Francisco (†1226) y Clara (†1253), ambos de Asís, son dos de las más queridas figuras de la cristiandad, de las cuales podemos realmente enorgullecernos. Los dos unían tres grandes pasiones: por Cristo pobre y crucificado, por los pobres, especialmente los leprosos, y del uno por el otro.
El amor por Cristo y por los pobres no disminuía en nada el amor profundo que los unía, mostrando que entre las personas que se consagran a Dios y al servicio de los otros puede existir verdadero amor y relaciones de gran ternura. Hay entre Francisco y Clara algo misterioso que conjuga Eros y Ágape, fascinación y transfiguración. Los relatos que se conservan de la época hablan de los encuentros frecuentes entre ellos. Sin embargo, «regulaban tales encuentros de manera que aquella divina atracción mutua pudiese pasar desapercibida a los ojos de la gente, evitando rumores públicos».
Lógicamente, en una pequeñísima ciudad como Asís todos sabían todo de todos. Así, también entre Clara y Francisco del amor. Una leyenda antigua se refiere a esto con tiernísimo candor: «En cierta ocasión, Francisco había oído alusiones inconvenientes. Fue a Clara y le dijo: ¿Has oído, hermana, lo que el pueblo dice de nosotros? Clara no respondió. Sentía que su corazón se iba a parar y que si decía una sola palabra más, lloraría. Es tiempo de separarnos, dijo Francisco. Ve tú delante y antes de que caiga la noche habrás llegado al convento. Yo iré solo y te acompañaré de lejos, según me conduzca el Señor. Clara cayó de rodillas en medio del camino, poco después se repuso, se levantó y siguió caminando sin mirar hacia atrás. El camino atravesaba un bosque. De repente, ella se sintió sin fuerzas, sin consuelo y sin esperanza, sin una palabra de despedida antes de separarse de Francisco.
Aguardó un poco. Padre, le dijo, ¿cuándo nos veremos de nuevo? Cuando llegue el verano, cuando vuelvan a florecer las rosas, respondió Francisco. Y entonces, en aquel momento, sucedió algo maravilloso: parecía que hubiera llegado el verano y miles y miles de flores irrumpían sobre los campos cubiertos de nieve. Tras el asombro inicial, Clara se apresuró a coger un ramillete de rosas y lo puso en las manos de Francisco». Y la leyenda termina diciendo: «A partir de ese momento Francisco y Clara nunca más se separaron».
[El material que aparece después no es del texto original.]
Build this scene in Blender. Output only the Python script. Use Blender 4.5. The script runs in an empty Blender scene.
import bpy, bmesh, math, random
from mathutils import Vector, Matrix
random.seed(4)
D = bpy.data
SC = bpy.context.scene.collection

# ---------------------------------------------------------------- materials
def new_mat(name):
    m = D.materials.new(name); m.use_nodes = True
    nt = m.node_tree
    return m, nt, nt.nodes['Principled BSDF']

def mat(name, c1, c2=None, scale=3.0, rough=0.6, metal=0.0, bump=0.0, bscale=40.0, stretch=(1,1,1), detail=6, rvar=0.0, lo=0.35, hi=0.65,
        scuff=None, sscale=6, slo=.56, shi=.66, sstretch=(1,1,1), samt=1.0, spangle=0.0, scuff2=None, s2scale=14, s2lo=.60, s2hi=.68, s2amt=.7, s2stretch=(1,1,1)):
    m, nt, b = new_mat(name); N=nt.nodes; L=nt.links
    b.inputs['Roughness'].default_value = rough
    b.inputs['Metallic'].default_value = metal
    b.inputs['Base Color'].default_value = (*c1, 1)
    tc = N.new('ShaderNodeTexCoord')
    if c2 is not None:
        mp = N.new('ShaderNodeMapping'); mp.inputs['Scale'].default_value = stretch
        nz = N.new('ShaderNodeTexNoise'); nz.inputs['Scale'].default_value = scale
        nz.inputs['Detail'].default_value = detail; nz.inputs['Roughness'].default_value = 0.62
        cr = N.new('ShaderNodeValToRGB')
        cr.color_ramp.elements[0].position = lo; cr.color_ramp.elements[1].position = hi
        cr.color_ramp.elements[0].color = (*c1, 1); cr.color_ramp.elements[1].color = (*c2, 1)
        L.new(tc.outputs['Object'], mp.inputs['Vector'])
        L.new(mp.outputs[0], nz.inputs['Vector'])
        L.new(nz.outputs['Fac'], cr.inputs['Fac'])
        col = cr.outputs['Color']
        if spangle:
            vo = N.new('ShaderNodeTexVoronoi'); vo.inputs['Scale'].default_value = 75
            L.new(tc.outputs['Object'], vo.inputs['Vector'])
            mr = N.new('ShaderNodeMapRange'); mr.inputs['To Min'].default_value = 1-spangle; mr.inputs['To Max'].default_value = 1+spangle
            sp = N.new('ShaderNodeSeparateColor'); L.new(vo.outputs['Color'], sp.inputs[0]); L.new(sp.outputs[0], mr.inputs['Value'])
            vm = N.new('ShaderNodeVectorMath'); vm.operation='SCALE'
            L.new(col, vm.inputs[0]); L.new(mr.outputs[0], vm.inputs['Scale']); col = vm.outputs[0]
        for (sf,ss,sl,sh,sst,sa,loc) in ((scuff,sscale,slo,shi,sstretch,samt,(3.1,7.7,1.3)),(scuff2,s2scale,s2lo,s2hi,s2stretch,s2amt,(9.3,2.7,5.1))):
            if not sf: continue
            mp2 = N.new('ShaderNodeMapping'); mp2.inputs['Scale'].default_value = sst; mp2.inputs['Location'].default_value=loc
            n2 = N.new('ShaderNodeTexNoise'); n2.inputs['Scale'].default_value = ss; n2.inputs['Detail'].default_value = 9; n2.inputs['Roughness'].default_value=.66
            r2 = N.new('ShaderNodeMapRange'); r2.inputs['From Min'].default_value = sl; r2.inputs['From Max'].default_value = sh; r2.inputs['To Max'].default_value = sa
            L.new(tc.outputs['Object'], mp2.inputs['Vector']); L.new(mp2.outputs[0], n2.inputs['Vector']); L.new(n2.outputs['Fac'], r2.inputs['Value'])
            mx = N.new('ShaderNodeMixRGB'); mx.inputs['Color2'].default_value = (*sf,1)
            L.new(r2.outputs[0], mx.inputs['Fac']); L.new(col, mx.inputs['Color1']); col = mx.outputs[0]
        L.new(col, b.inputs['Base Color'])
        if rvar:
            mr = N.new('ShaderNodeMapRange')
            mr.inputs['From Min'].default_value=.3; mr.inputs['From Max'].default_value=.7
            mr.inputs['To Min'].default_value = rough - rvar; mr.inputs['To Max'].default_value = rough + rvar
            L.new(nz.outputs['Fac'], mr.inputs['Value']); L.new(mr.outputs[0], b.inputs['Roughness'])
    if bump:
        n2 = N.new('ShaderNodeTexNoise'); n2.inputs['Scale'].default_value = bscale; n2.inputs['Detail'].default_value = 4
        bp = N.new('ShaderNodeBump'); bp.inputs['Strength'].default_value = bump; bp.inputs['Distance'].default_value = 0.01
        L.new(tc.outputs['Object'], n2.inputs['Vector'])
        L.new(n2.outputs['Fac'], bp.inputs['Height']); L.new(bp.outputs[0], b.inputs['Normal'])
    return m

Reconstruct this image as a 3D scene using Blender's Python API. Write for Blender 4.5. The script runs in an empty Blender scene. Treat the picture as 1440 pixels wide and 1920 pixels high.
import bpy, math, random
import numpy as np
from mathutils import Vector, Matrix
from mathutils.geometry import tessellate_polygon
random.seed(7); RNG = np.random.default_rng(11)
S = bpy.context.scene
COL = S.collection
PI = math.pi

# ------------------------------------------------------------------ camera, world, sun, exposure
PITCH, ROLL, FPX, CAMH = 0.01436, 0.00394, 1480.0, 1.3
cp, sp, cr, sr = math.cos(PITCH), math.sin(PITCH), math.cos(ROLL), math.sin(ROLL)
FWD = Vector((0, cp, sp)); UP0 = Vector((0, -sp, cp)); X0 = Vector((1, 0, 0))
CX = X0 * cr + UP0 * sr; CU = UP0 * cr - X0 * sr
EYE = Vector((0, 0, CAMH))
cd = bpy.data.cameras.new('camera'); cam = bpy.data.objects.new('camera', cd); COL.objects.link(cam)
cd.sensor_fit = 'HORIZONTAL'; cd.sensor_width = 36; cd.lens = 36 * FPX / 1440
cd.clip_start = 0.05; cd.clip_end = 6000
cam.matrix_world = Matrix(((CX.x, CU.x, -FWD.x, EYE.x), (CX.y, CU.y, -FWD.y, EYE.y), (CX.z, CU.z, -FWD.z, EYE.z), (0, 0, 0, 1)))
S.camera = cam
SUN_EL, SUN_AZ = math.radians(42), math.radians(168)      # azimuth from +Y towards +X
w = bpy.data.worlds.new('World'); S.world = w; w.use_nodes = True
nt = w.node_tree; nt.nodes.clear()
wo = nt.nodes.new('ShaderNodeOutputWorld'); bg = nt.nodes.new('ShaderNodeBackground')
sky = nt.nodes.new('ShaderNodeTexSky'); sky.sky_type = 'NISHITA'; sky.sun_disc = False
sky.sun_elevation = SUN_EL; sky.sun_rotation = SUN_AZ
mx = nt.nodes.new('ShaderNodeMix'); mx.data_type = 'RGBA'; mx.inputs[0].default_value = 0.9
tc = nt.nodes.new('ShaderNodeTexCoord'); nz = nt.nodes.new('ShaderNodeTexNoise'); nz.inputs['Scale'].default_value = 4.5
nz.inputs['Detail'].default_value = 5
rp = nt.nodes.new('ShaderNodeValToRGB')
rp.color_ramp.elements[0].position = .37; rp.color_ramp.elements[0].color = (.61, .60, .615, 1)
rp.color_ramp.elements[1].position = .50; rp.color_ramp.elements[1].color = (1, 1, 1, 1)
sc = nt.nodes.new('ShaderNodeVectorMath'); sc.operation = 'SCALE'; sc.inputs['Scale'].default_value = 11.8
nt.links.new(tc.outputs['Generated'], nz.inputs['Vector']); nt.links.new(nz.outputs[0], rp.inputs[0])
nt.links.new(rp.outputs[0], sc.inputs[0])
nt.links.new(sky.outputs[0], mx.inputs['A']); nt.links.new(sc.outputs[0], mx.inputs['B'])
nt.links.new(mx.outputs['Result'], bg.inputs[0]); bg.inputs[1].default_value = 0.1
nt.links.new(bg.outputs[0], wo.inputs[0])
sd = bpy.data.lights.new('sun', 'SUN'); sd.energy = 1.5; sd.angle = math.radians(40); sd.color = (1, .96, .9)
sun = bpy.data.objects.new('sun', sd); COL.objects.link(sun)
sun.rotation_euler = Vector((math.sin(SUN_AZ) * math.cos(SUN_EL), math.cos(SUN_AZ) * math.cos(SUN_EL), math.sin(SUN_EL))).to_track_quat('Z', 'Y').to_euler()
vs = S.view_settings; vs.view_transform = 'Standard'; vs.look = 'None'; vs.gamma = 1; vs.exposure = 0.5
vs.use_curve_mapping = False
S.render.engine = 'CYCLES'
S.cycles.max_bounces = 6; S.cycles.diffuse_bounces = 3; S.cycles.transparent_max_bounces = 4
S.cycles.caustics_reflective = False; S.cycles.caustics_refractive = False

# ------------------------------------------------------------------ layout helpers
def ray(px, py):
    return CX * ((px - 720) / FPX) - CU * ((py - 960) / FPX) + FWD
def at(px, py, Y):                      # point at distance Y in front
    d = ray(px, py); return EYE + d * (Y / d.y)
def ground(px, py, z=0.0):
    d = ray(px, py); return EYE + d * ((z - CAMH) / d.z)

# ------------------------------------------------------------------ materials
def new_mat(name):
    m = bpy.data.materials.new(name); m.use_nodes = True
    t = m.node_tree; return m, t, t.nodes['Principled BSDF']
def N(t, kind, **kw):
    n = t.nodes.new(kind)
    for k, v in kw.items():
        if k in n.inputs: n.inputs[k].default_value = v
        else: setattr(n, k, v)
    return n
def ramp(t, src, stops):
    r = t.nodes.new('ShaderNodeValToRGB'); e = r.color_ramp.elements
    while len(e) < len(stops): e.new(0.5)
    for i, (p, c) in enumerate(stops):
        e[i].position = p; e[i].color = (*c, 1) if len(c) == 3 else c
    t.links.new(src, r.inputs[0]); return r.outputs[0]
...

Estamos ante el lenguaje simbólico de las leyendas. Son ellas las que guardan el significado de los hechos primordiales del corazón y del amor. «Francisco y Clara nunca más se separaron», es decir, supieron articular su mutuo amor con el amor a Cristo y a los pobres de tal forma que era un solo gran amor. Efectivamente jamás salió uno del corazón del otro. Un testigo de la canonización de Clara dice con grazie que a ella Francisco «le parecía oro de tal forma claro y luminoso que ella se veía también toda clara y luminosa como en un espejo». ¿Se puede expresar mejor la fusión de amor entre dos personas de excepcional grandeza de alma?
En sus búsquedas y dudas ambos se consultaban, y buscaban un camino en la oración. Un relato biográfico de la época cuenta: «Una vez, Francisco, cansado, llegó a una fuente de aguas cristalinas y se inclinó a mirar durante largos instantes esas aguas claras. Después, volvió en sí y dijo alegremente a su íntimo amigo fray León: Fray León, ovejita de Dios, ¿qué crees que vi en las aguas claras de la fuente? La luna, que se refleja ahí dentro, respondió fray León. No, hermano, no vi la luna, sino el rostro de nuestra hermana Clara, lleno de santa alegría, de suerte que todas mis tristezas desaparecieron».
Ahora en 2011 se celebran los 800 años de la fundación de la Segunda Orden, las Clarisas, por Clara. El relato histórico no podría estar más cargado de densidad amorosa. Francisco convino con Clara que, bellamente ataviada, la noche del domingo de Ramos huyese de casa y viniese a encontrarlo en la capillita que había construido, la Porciúncula. En efecto, ella huyó de casa y llegó a la iglesita donde estaban Francisco y sus compañeros con antorchas encendidas. Alegres, la recibieron con aplausos y con inmenso cariño. Francisco le cortó sus hermosos cabellos rubios. Era el símbolo de su entrada en el nuevo camino religioso. Ahora eran dos en un solo y mismo camino y hasta hoy «nunca más se separaron».